Take Me to the Water presents a holistic survey of Jackson’s work to date, a culmination of varied discursive elements present in Jackson’s more than a decade long career. These portraits and movement studies offers a sense of the breadth of her practice, while at the same time took her into new territories with regard to the range of her performances.
Jackson had uses the archival impulse to assess the impact of the colonial gaze on the history of photography and its relationship to ideas about the body. She uses her lens to deconstruct 19th and early 20th century portraiture as a means for questioning photography’s role in constructing identities. Her thesis is further complicated by the presence of the artist’s figure. She uses her own body to perform the characters with whom she concerns herself.
Jackson's images have a compelling complexity: They are richly laced historical allusions, reappropriations of past moments and maps of the ethical considerations involved in the relationship between photographer, subject and viewer.

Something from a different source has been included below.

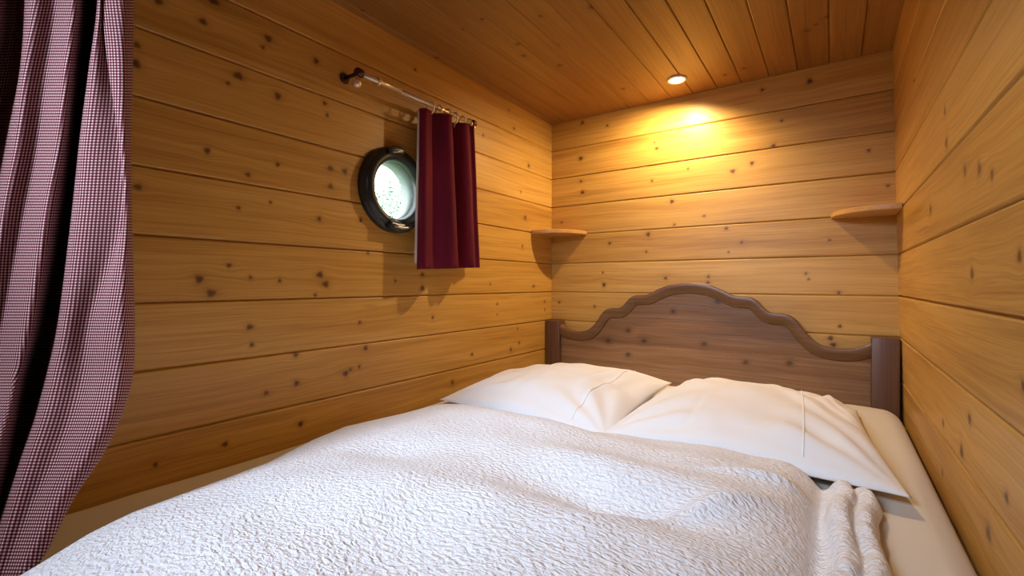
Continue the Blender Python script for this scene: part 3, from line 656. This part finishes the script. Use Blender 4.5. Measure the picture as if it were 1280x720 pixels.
# ---------------------------------------------------------------- gingham curtain in the left foreground
G = np.array(GINGHAM)                       # rows (top to bottom) x columns
topr = G[:1].copy(); topr[..., 2] = H-.004
mid = .5*(topr+G[:1])
G = np.concatenate([topr, mid, G], 0)
nr, ncol = G.shape[:2]; NU, NVv = 420, 150
A = np.stack([catmull(G[:, j], NVv) for j in range(ncol)], 1)
B = np.stack([catmull(A[i], NU) for i in range(NVv)], 0)
B[..., 0] = np.maximum(B[..., 0], .006)
B[..., 2] = np.maximum(B[..., 2], MT+.003)
su = np.concatenate([[0], np.cumsum(np.mean(np.linalg.norm(np.diff(B, axis=1), axis=2), 0))])
vv = np.concatenate([np.zeros((1, NU)), np.cumsum(np.linalg.norm(np.diff(B, axis=0), axis=2), 0)], 0)
vm = vv.mean(1)
ua = np.concatenate([np.zeros((NVv, 1)), np.cumsum(np.linalg.norm(np.diff(B, axis=1), axis=2), 1)], 1)
anc = int(round(11/(ncol-1)*(NU-1)))        # the weave is followed outwards from the front fold
ua = ua-ua[:, anc:anc+1]+su[anc]
uv = np.stack([ua, np.repeat(vm[:, None], NU, 1)], -1)
me = grid_mesh('gingham_curtain', B, uv)
cur = link('gingham_curtain', me, M['gingham'])
md = cur.modifiers.new('thickness', 'SOLIDIFY'); md.thickness = .0012; md.offset = 0
setp(cur, 'long burgundy and white gingham curtain hanging in folds at the foot of the bed', 'curtain')

# ---------------------------------------------------------------- outdoors, seen through the porthole
me = grid_mesh('ground', np.stack([*np.meshgrid(np.linspace(-14, -.12, 20), np.linspace(-9, 12, 20)), np.full((20, 20), -.35)], -1))
setp(link('ground', me, plain('grass', (.10,.16,.05), .9)), kind='structure')
tc = Vector((-6.6, 4.6, -.35))
tree = empty('tree', tc, 'pale green leafy tree outdoors seen through the round window', 'tree')
bm = bmesh.new(); add_tube(bm, [tc, tc+Vector((.05,0,.8)), tc+Vector((0,.08,1.5)), tc+Vector((.1,0,2.3))], [.12,.09,.06,.02], 10)
for a in range(5):
    an = a*1.3; h = 1.1+a*.12
    add_tube(bm, [tc+Vector((.03,.03,h)), tc+Vector((math.cos(an)*.5, math.sin(an)*.5, h+.5)), tc+Vector((math.cos(an)*.9, math.sin(an)*.9, h+.7))], [.05,.035,.012], 7)
from_bm('trunk', bm, plain('bark', (.12,.09,.06), .9), tree)
bm = bmesh.new()
for i in range(1500):
    d = Vector(rng.normal(0, 1, 3)); d.normalize(); rr = .9*rng.uniform(.2, 1)**.5
    cc = tc+Vector((.1,.25,2.85))+Vector((d.x*1.15, d.y*1.15, d.z*.95))*rr
    u = Vector(rng.normal(0, 1, 3)).normalized(); w = u.cross(Vector(rng.normal(0, 1, 3))).normalized(); s = rng.uniform(.03, .055)
    bm.faces.new([bm.verts.new(cc+u*s), bm.verts.new(cc+w*s*.55), bm.verts.new(cc-u*s), bm.verts.new(cc-w*s*.55)])
fo = from_bm('foliage', bm, plain('pale leaf', (.16,.26,.17), .7), tree, False)

# ---------------------------------------------------------------- light
w = bpy.data.worlds.new('sky'); SC.world = w; w.use_nodes = True
bg = w.node_tree.nodes['Background']; bg.inputs[0].default_value = (.86,.94,1,1); bg.inputs[1].default_value = 6.0
def light(name, typ, loc, energy, col, **k):
    d = bpy.data.lights.new(name, typ); d.energy = energy; d.color = col
    for a, v in k.items(): setattr(d, a, v)
    o = bpy.data.objects.new(name, d); COL.objects.link(o); o.location = loc; return o
WARM = (1.0,.73,.37)
light('spot_beam', 'SPOT', (LX, LY, H-.012), 62, WARM, spot_size=D2(168), spot_blend=.70, shadow_soft_size=.02).rotation_euler = (D2(3), D2(12), 0)
a = light('added_daylight', 'AREA', ((SX0+SX1)/2, (SY0+SY1)/2, H+.02), 10.8, (.66,.80,1.0), spread=D2(64), shape='RECTANGLE', size=SX1-SX0, size_y=SY1-SY0)  # unseen light added to brighten quilt and pillows, narrow beam aimed at the bed
a.rotation_euler = (Vector((.62,-.68,.70))-a.location).to_track_quat('-Z', 'Y').to_euler()

# ---------------------------------------------------------------- camera
cd = bpy.data.cameras.new('camera'); cam = bpy.data.objects.new('camera', cd); COL.objects.link(cam)
cd.sensor_width = 36; cd.lens = 36*581.96/1280; cd.clip_start = .01
yaw, pitch, roll = -.6041, -.0092, .0008
fw = Vector((math.sin(yaw)*math.cos(pitch), math.cos(yaw)*math.cos(pitch), math.sin(pitch)))
rt = Vector((math.cos(yaw), -math.sin(yaw), 0)); up = rt.cross(fw)
r2 = rt*math.cos(roll)+up*math.sin(roll); u2 = -rt*math.sin(roll)+up*math.cos(roll)
m = Matrix((r2, u2, -fw)).transposed().to_4x4(); m.translation = Vector((1.2206, -2.1349, 1.0617))
cam.matrix_world = m; SC.camera = cam
SC.view_settings.view_transform = 'Standard'; SC.view_settings.look = 'None'
SC.view_settings.gamma = 1.0; SC.view_settings.use_curve_mapping = False
SC.view_settings.exposure = 0.0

While Take Me to the Water is consistent with the artists ongoing “memory work,” it is a striking departure from her commitment to lived histories as she had chosen to embrace the magical worlds of speculative fiction. Her new characters inhabit an aquatopia populated by aquahumanoids whose attributes are inspired by African and African Diasporic water spirits. From Olokun to Mame Coumba bang, from Kianda to Drexciya, from Yenanja to Mamiwata, Jackson was interested in “the mythic worlds we have studied,”yet emphasized that she is, “more concerned with those we have been taught to forget.”